Being a legume, it does fix atmospheric nitrogen - and has a very deep taprooted root system, so withstands drought conditions well.
 
This thread has been an education for me. I thought the clover name would make it akin to the clovers we see here.
Thank You to those who have shared their insight.
 
The type we have come up is the yellow flowered and yes it does get 5+ feet tall. The horses don't eat much of it while it is growing, the cows will but we don't have much in any of the pastures. The big problem is, as soon as you break ground to plant anything else it comes in like wild fire and you just can't kill it. It does have a very sweet smell, almost like honey and both the horses and cows love it as hay. It needs just the right growing conditions before it fully expresses its self, but when it does that is pretty much all you see and the hay ends up being 70-80% Sweet Clover.
We always condition our hay, and make sure its dry before we bale, so then it should be OK as long as it isn't moldy?
 
So long as it's not moldy, my impression is that it's OK - and good forage. Mold growth is required to convert the coumarin to the active dicoumarol.
I have no real experience with it - saw it regularly in MO; never saw it when I was growing up in AL, rarely see it here in KY/TN.

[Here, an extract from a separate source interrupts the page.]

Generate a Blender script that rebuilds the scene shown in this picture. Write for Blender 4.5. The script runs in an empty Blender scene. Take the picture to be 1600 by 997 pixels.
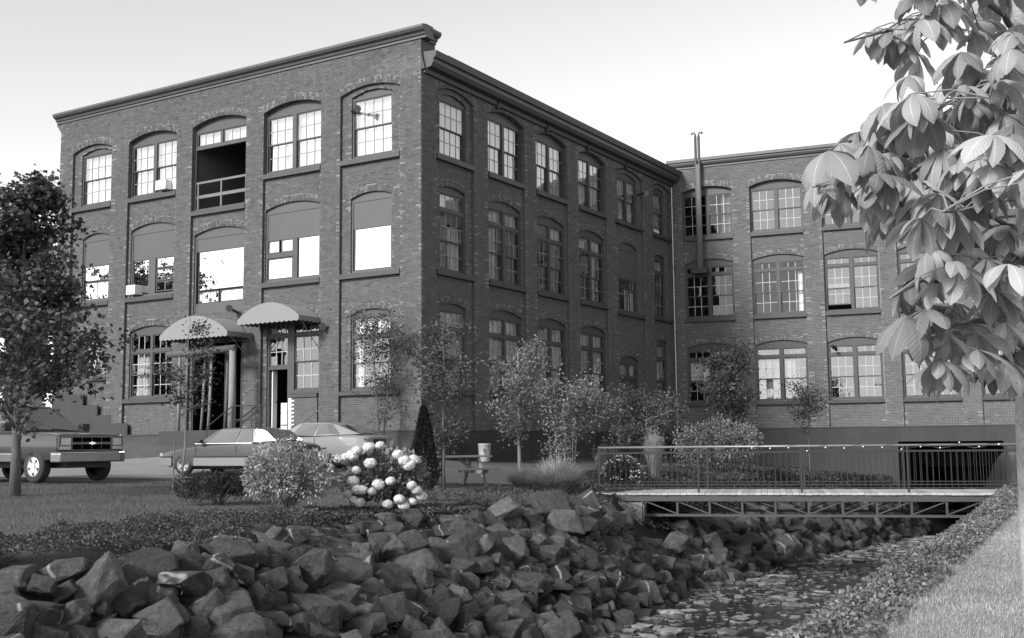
import bpy, bmesh, math, random
import numpy as np
from mathutils import Matrix, Vector, noise
from mathutils.geometry import tessellate_polygon

sc = bpy.context.scene
COL = sc.collection
R = math.radians

# ------------------------------------------------------------------ camera
EYE = 0.9
cam_d = bpy.data.cameras.new('camera')
cam = bpy.data.objects.new('camera', cam_d)
COL.objects.link(cam)
cam_d.sensor_fit = 'HORIZONTAL'
cam_d.sensor_width = 36.0
cam_d.lens = 36.0 * 1770.8 / 1600.0
cam_d.clip_start = 0.05
cam_d.clip_end = 4000
_p, _r = R(6.2198), R(-0.5507)
_fw = Vector((0, math.cos(_p), math.sin(_p)))
_up = Vector((0, -math.sin(_p), math.cos(_p)))
_rt = Vector((1, 0, 0))
_rt2 = _rt * math.cos(_r) + _up * math.sin(_r)
_up2 = -_rt * math.sin(_r) + _up * math.cos(_r)
cam.matrix_world = Matrix(((_rt2.x, _up2.x, -_fw.x, 0), (_rt2.y, _up2.y, -_fw.y, 0), (_rt2.z, _up2.z, -_fw.z, EYE), (0, 0, 0, 1)))
sc.camera = cam

# ------------------------------------------------------------------ sky and sun (black and white photograph: every colour is a grey)
SUN_DIR = Vector((-0.62, -0.60, 0.50)).normalized()      # towards the sun
world = bpy.data.worlds.new('World')
sc.world = world
world.use_nodes = True
wn, wl = world.node_tree.nodes, world.node_tree.links
wn.clear()
sky = wn.new('ShaderNodeTexSky')
sky.sky_type = 'NISHITA'
sky.sun_disc = False
sky.sun_elevation = math.asin(SUN_DIR.z)
sky.sun_rotation = math.atan2(SUN_DIR.x, SUN_DIR.y)
sky.air_density = 1.5
sky.dust_density = 0.3
sky.ozone_density = 1.0
bw = wn.new('ShaderNodeRGBToBW')
bg = wn.new('ShaderNodeBackground')
bg.inputs['Strength'].default_value = 0.115
wo = wn.new('ShaderNodeOutputWorld')
wl.new(sky.outputs[0], bw.inputs[0])
wl.new(bw.outputs[0], bg.inputs['Color'])
wl.new(bg.outputs[0], wo.inputs['Surface'])

sun_d = bpy.data.lights.new('sun', 'SUN')
sun = bpy.data.objects.new('sun', sun_d)
COL.objects.link(sun)
sun_d.energy = 2.3
sun_d.angle = R(14)
sun_d.color = (1, 1, 1)
sun.rotation_euler = SUN_DIR.to_track_quat('Z', 'Y').to_euler()
sun.location = (-20, -20, 30)

sc.view_settings.view_transform = 'Standard'
sc.view_settings.look = 'None'
sc.view_settings.exposure = 1.15
sc.view_settings.gamma = 1.0
sc.cycles.use_denoising = True
sc.cycles.max_bounces = 8
sc.cycles.diffuse_bounces = 3
sc.cycles.glossy_bounces = 3
sc.cycles.transmission_bounces = 4
sc.cycles.transparent_max_bounces = 12
sc.cycles.caustics_reflective = False
sc.cycles.caustics_refractive = False

# ------------------------------------------------------------------ helpers
rng = random.Random(7)
nrg = np.random.default_rng(11)


def tag(o, label=None, cat=None, group=None, kind=None):
    if label: o['label'] = label
    if cat: o['category'] = cat
    if group: o['group'] = group
    if kind: o['kind'] = kind
    return o


def empty(name, loc=(0, 0, 0), rz=0.0):
    o = bpy.data.objects.new(name, None)
    o.location = loc
    o.rotation_euler = (0, 0, rz)
    o.empty_display_size = 0.3
    COL.objects.link(o)
    return o


def link_mesh(name, me, mat=None, parent=None, loc=None):
    o = bpy.data.objects.new(name, me)
    COL.objects.link(o)
    if mat and not me.materials: me.materials.append(mat)
    if parent: o.parent = parent
    if loc is not None: o.location = loc
    return o


class MB:
    """collects polygons; build() links them as one mesh object"""
    def __init__(s, M=None):
        s.v, s.f, s.t, s.M = [], [], [], M
        s.tone = 0.0

    def add(s, vs, fs, tone=None):
        b = len(s.v)
        if s.M is not None:
            vs = [s.M @ Vector(p) for p in vs]
        s.v.extend([tuple(p) for p in vs])
        for q in fs:
            s.f.append([b + i for i in q])
            s.t.append(s.tone if tone is None else tone)

    def box(s, x0, x1, y0, y1, z0, z1, skip=''):
        if x0 > x1: x0, x1 = x1, x0
        if y0 > y1: y0, y1 = y1, y0
        vs = [(x0, y0, z0), (x1, y0, z0), (x1, y1, z0), (x0, y1, z0), (x0, y0, z1), (x1, y0, z1), (x1, y1, z1), (x0, y1, z1)]
        fs = [(0, 3, 2, 1), (4, 5, 6, 7), (0, 1, 5, 4), (1, 2, 6, 5), (2, 3, 7, 6), (3, 0, 4, 7)]
        s.add(vs, fs)

    def bar(s, a, b, w, h=None, roll=0.0):
        """rectangular bar between two points"""
        a, b = Vector(a), Vector(b)
        h = h or w
        d = (b - a).normalized()
        ref = Vector((0, 0, 1)) if abs(d.z) < 0.95 else Vector((1, 0, 0))
        x = d.cross(ref).normalized()
        y = x.cross(d).normalized()
        if roll:
            q = Matrix.Rotation(roll, 3, d)
            x, y = q @ x, q @ y
        vs = []
        for p in (a, b):
            for sx, sy in ((-1, -1), (1, -1), (1, 1), (-1, 1)):
                vs.append(p + x * (w / 2 * sx) + y * (h / 2 * sy))
        s.add(vs, [(0, 3, 2, 1), (4, 5, 6, 7), (0, 1, 5, 4), (1, 2, 6, 5), (2, 3, 7, 6), (3, 0, 4, 7)])

    def tube(s, pts, rad, n=8, cap=True):
        pts = [Vector(p) for p in pts]
        if not isinstance(rad, (list, tuple)): rad = [rad] * len(pts)
        vs, fs = [], []
        x = None
        for i, p in enumerate(pts):
            if i == 0: d = pts[1] - p
            elif i == len(pts) - 1: d = p - pts[i - 1]
            else: d = pts[i + 1] - pts[i - 1]
            d.normalize()
            if x is None:
                ref = Vector((0, 0, 1)) if abs(d.z) < 0.9 else Vector((1, 0, 0))
                x = d.cross(ref).normalized()
            else:
                x = (x - d * x.dot(d))
                if x.length < 1e-6: x = d.orthogonal()
                x.normalize()
            y = d.cross(x)
            for k in range(n):
                a = 2 * math.pi * k / n
                vs.append(p + (x * math.cos(a) + y * math.sin(a)) * rad[i])
        for i in range(len(pts) - 1):
            for k in range(n):
                k2 = (k + 1) % n
                fs.append((i * n + k, i * n + k2, (i + 1) * n + k2, (i + 1) * n + k))
        if cap:
            fs.append(tuple(range(n - 1, -1, -1)))
            m = (len(pts) - 1) * n
            fs.append(tuple(m + k for k in range(n)))
        s.add(vs, fs)

    def prism(s, prof, axis_fn):
        """prof: list of (a,b); axis_fn(a,b,t)->xyz for t in 0,1"""
        n = len(prof)
        vs = [axis_fn(a, b, 0) for a, b in prof] + [axis_fn(a, b, 1) for a, b in prof]
        fs = [tuple(range(n - 1, -1, -1)), tuple(range(n, 2 * n))]
        for i in range(n):
            j = (i + 1) % n
            fs.append((i, j, n + j, n + i))
        s.add(vs, fs)

    def mesh(s, name):
        me = bpy.data.meshes.new(name)
        me.from_pydata(s.v, [], s.f)
        if any(s.t):
            at = me.attributes.new('tone', 'FLOAT', 'FACE')
            at.data.foreach_set('value', s.t)
        me.update()
        return me

    def build(s, name, mat, parent=None, smooth=False, bevel=0.0, seg=1, fixn=False, loc=None):
        me = s.mesh(name)
        if fixn or bevel:
            bm = bmesh.new()
            bm.from_mesh(me)
            if fixn: bmesh.ops.recalc_face_normals(bm, faces=bm.faces)
            if bevel:
                ed = [e for e in bm.edges if len(e.link_faces) == 2 and e.calc_face_angle(0) > 0.5]
                bmesh.ops.bevel(bm, geom=ed, offset=bevel, segments=seg, affect='EDGES', profile=0.5)
            bm.to_mesh(me)
            bm.free()
        if smooth:
            me.polygons.foreach_set('use_smooth', [True] * len(me.polygons))
        return link_mesh(name, me, mat, parent, loc)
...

Actually planted some 15 years or so ago, in a CRP bufferstrip deal, but don't know that I ever saw any evidence that any of it came up.
 
In this area sweet clover, at times ,grows every where. We have hayed it and silaged it and it is damn good feed BUT beware of it if it gets moldy!!! When I was a kid we lost 27 yearling steers one night from sweet clover bloat[called that because they swell up and bleed to death under the skin or internally] Those that did'nt die took most of the summer to recover. This said we have and will continue to use it for feed when ever we can and will seed it on some years if it is needed. Have had up to 11 ton of silage and it is wonderfull feed .When we stacked it loose years ago we salted it as we stacked and it came out of those stacks as pretty as any feed you ever saw. The seed will sometimes l lay in the ground for a few years and have seen mile upon mile of solid yellow everywhere, and smells so sweet and fresh. When we plant clover we seed it with a grain crop and harvest that off and the next year we harvest the clover. Dad and the old uncles always said it fertilized the land so the following year the crops would really respond.It is trully a good nitrogen fixer and have seen nodules on some root as big as a fair sized potatoe. I have no idea if the yellow clover will grow just anywhere and white seet clover is usually so big and coarse that its not worth raiseing. Quite a few organic wheat farmers grow it with their wheat and claim it helps to control weeds. A lot of grain farmers criticize us for seeding it as they consider it a weed.
 
Sweet Clover (both fresh and baled) also causes photosensitivity (looks like very bad sunburn on any white or light area) in some horses.
 
Have never seen any references to photosensitization associated with sweetclover (Melilotus officinalis.

Rhizoctonia spp. fungi (mold) growing on alfalfa, white/ladino, and red clovers, have, however, been documented to cause photosensitization in horses - and I've seen it, in horses grazing pastures with white clover.